Static DHCP assignment means the DHCP server assigns the same IP to the defined MAC address every time the device is connected to the network. The DHCP server serves the reserved IP address when the device using the corresponding MAC address requests an IP address.
Lease process
Under a dynamic DHCP setup, a client might also have to perform certain activities that lead to terminating its IP address and then reconnecting to the network using a different IP address. DHCP lease times can vary depending on how long a user is likely to need an internet connection at a particular location. Devices release their IP addresses when their DHCP leases expire and then request a renewal from the DHCP server if they are staying online. The DHCP server may assign a new address rather than renewing an old one.
The typical dynamic DHCP lease cycle is as follows:
- A client acquires an IP address lease through the allocation process of requesting one from the DHCP server.
- If a client already has an IP address from an existing lease, it needs to refresh its IP address when it reboots after being shut down and contact the DHCP server to have an IP address reallocated.
- Once a lease is active, the client is bound to the lease and to the address.
- Once the lease has expired, a client contacts the server that initially granted the lease to renew it so it can keep using its IP address.
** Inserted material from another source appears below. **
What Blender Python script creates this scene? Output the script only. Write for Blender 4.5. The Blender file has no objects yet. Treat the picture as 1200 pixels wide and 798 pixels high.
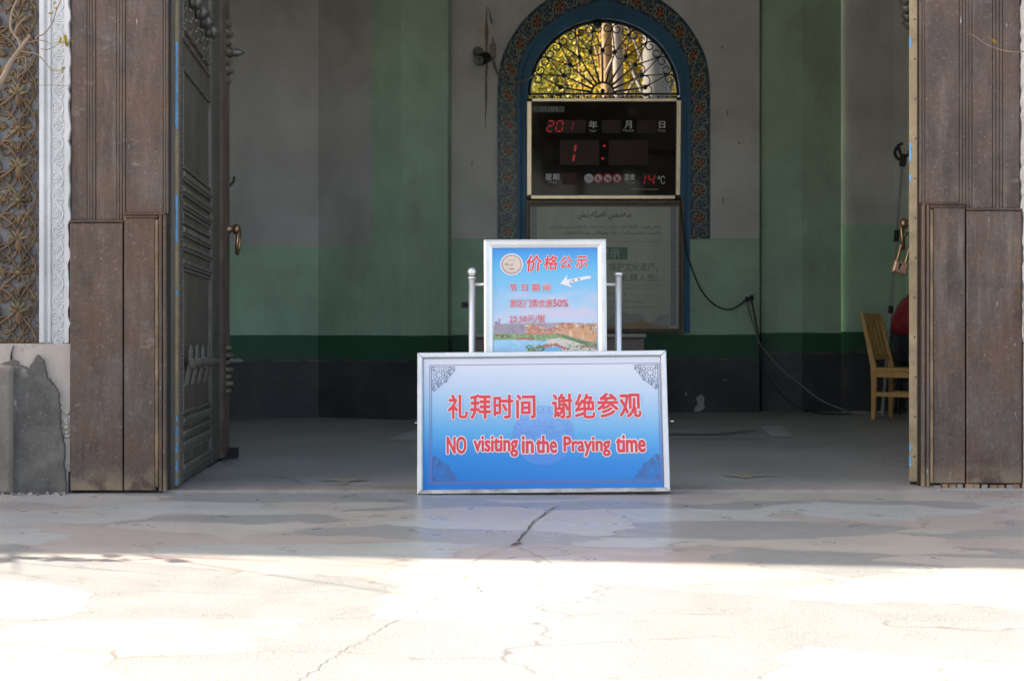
import bpy, math, random
from mathutils import Vector, Matrix, noise as mnoise
R = math.radians
random.seed(7)
scene = bpy.context.scene
COL = scene.collection

# ------------------------------------------------------------------ camera, sky, sun, exposure
CAMZ, FPX, CX, CY = 0.704, 1500.0, 600.0, 399.0
cam = bpy.data.objects.new("camera", bpy.data.cameras.new("camera"))
COL.objects.link(cam)
cam.location = (0, 0, CAMZ)
cam.rotation_euler = (R(90), 0, 0)
cam.data.sensor_width = 36.0
cam.data.lens = 36.0 * FPX / 1200.0
cam.data.clip_start = 0.05
cam.data.clip_end = 2000
cam.data.dof.use_dof = True
cam.data.dof.focus_distance = 5.95
cam.data.dof.aperture_fstop = 6.3
scene.camera = cam

SUN = Vector((-0.80, 0.19, 0.57)).normalized()
world = bpy.data.worlds.new("World")
scene.world = world
world.use_nodes = True
wn = world.node_tree
wn.nodes.clear()
sky = wn.nodes.new("ShaderNodeTexSky")
sky.sky_type = 'NISHITA'
sky.sun_disc = False
sky.sun_elevation = math.asin(SUN.z)
sky.sun_rotation = math.atan2(SUN.x, SUN.y)
sky.air_density = 1.0
sky.dust_density = 2.5
sky.ozone_density = 0.6
bgn = wn.nodes.new("ShaderNodeBackground")
bgn.inputs[1].default_value = 0.15
wo = wn.nodes.new("ShaderNodeOutputWorld")
wn.links.new(sky.outputs[0], bgn.inputs[0])
wn.links.new(bgn.outputs[0], wo.inputs[0])
sl = bpy.data.lights.new("sun", 'SUN')
sl.energy = 4.05
sl.angle = R(0.5)
sl.color = (1.0, 0.993, 0.98)
so = bpy.data.objects.new("sun", sl)
COL.objects.link(so)
so.rotation_euler = (-SUN).to_track_quat('-Z', 'Y').to_euler()
scene.view_settings.view_transform = 'Standard'
scene.view_settings.look = 'None'
scene.view_settings.gamma = 1
scene.view_settings.exposure = 2.12
scene.view_settings.use_white_balance = True
scene.view_settings.white_balance_temperature = 7750
scene.render.engine = 'CYCLES'
scene.cycles.use_denoising = True
scene.cycles.denoising_prefilter = 'ACCURATE'
scene.cycles.diffuse_bounces = 8
scene.cycles.max_bounces = 12
scene.cycles.sample_clamp_indirect = 6

# ------------------------------------------------------------------ helpers
def P(px, py, Y):
    """photo pixel at depth Y -> world point"""
    return Vector(((px - CX) / FPX * Y, Y, CAMZ + (CY - py) / FPX * Y))

def PX(px, Y): return (px - CX) / FPX * Y
def PZ(py, Y): return CAMZ + (CY - py) / FPX * Y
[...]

- If a client is moving to a different network, its dynamic IP address is terminated, and it requests a new IP address from the DHCP server of the new network.
DHCP Scope
A DHCP scope is a valid range of IP addresses that are available for assignment or lease to client computers on a particular subnet. In a DHCP server, a scope is configured to determine the address pool of IPs that the server can provide to DHCP clients.
Scopes determine which IP addresses are provided to the clients. They should be defined and activated before DHCP clients use the DHCP server for its dynamic IP configuration. Users can configure as many scopes on a DHCP server as required in the network environment.
DORA
DORA helps in providing an IP address to hosts or client machines. DORA is the process that follows some steps between the server and client. It gets the IP address from the centralized server. It consists of four-stage:
- Discover — client sends a discover message to server
- Offer — server responds with an available IP address and options
- Request — client requests the IP address from server
- Acknowledge — server acknowledges client request and completes
APIPA
Automatic Private IP Addressing (APIPA) is a feature of Windows-based OSes — included since Windows 98 and Windows ME — that enables a Dynamic Host Configuration Protocol client to automatically assign an IP address to itself when there’s no DHCP server available to perform that function. APIPA serves as a DHCP server failover mechanism and makes it easier to configure and support small LANs.
As part of the APIPA assignment process, the DHCP client uses the Address Resolution Protocol (ARP) to ensure the chosen address isn’t being used by another network computer. Once the client has assigned itself an IP address, it can communicate over TCP/IP with other computers on the LAN that are either configured for APIPA or manually set to the correct address range and using a subnet mask of 255.255.0.0.
The APIPA service can be beneficial even if the DCHP client has received a previous IP address from the DHCP server. This is true even if the lease for that address has expired. The user is typically notified when a DHCP client switches between DHCP and APIPA addressing. APIPA is enabled by default, but it can be disabled in some cases, depending on the OS and how the DHCP client is configured.